My family vacation took a turn in Johannesburg.
I was in the bathroom of my hotel room looking at my stubble in the mirror. I knew that it wasn’t enough for a beard…but just maybe. Various angles and five straight minutes of staring were starting to convince me that a beard was becoming a possibility, or was maybe just a few years away.
My mom came into the room. She was buzzing around the room picking things up, but we were leaving that day for Kruger Park so no surprise. She did seem a little stressed, or pale, or something like that.
“Hey mom, do you think this is enough for a beard?” I said, pointing at my sparse neck hair.
“Huh?” She replied, breathless.
“What’s wrong?” I asked, probably with the we’re-just-going-to-another-hotel-don’t-freak-out tone in my voice.
“My dad died.”
We made plans to go home. I didn’t expect to go home in my two years, and I wasn’t happy about it. I wanted two years of retreat, to grow or change or develop some enlightened perspective and then come back and give it another shot with my newfound amazingness. Not to be. Mom was initially open to discussion of the topic, but her relief when I suggested I may indeed jump the pond cemented my decision.
In the meantime we did go to Kruger for a couple of days. At first Kruger is amazing, we saw animals as we entered the park, including a giraffe (an impressively monstrous animal), right from our car!
Then Kruger seems a little touristy, like a zoo. I mean you don’t even have to leave your car to see animals? How fat and lazy have we become that we design nature’s greatest beasts to be seen from the comfort of our air conditioned asses? And the accommodations—the “camping”—was considerably nicer than my home. The hotels are expensive and all inclusive. The “Tent cabins” that we stayed in featured spacious, well lit rooms with great warm showers and tiny hotel shampoos. We saw a bull elephant, herds of zebras, wildebeest and impala from the porch. On the first afternoon. The words of caution about the dangerous animals from our guide started to feel like the words of caution from the tourguide at the beginning of disney’s jungle cruise.
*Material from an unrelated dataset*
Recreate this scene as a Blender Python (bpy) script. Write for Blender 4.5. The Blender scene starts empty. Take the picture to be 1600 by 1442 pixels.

Then you realize how outrageous it is that you can see elephants from your porch. We saw elephants, rhinos, hippos, huge herds of various game, enormous lizards, tarantulas (the guide found it, far from the tent cabins), and my bro’s personal favorite, the baboons. Baboons hang out in huge groups (packs? Herds? Gangs? Gaggles?), and unlike the impalas that do the same they are constantly interacting. The impalas just stand next to each other, and besides for the occasional overhyper baby impala leaping around for no reason (which is funny) they mostly just breathe on each other. The baboons play and poke and preen, they seem to laugh and they look back at you quizzically as they scoop up their babies with their humanoid hands. It was once in a lifetime: we even got to see two lions mate (which was cacophonous and lasted maybe five seconds).
Then Kruger gets boring. Another bull elephant? Another super rare something now mostly extinct found only here? Big deal I’ve already seen four of those. Kruger’s wildlife is so plentiful and accessible that you burn out on it. Absolutely worth a visit, but only for a few days.
And before I knew it I was on a plane to Heathrow, where we did get our luggage back despite British Airway’s best efforts to employ the most sparsely witted and aggressive idiots I’ve ever had the pleasure to hate. And in a blink I was on a plane to LAX.
We got off the plane like zombies, screwed up beyond jet lag and limped through customs with the bags we never got to open. Uncle John met us at the door. The airport was more crowded and noisy than I remembered it to be, and smaller too. But nothing smells like Los Angeles.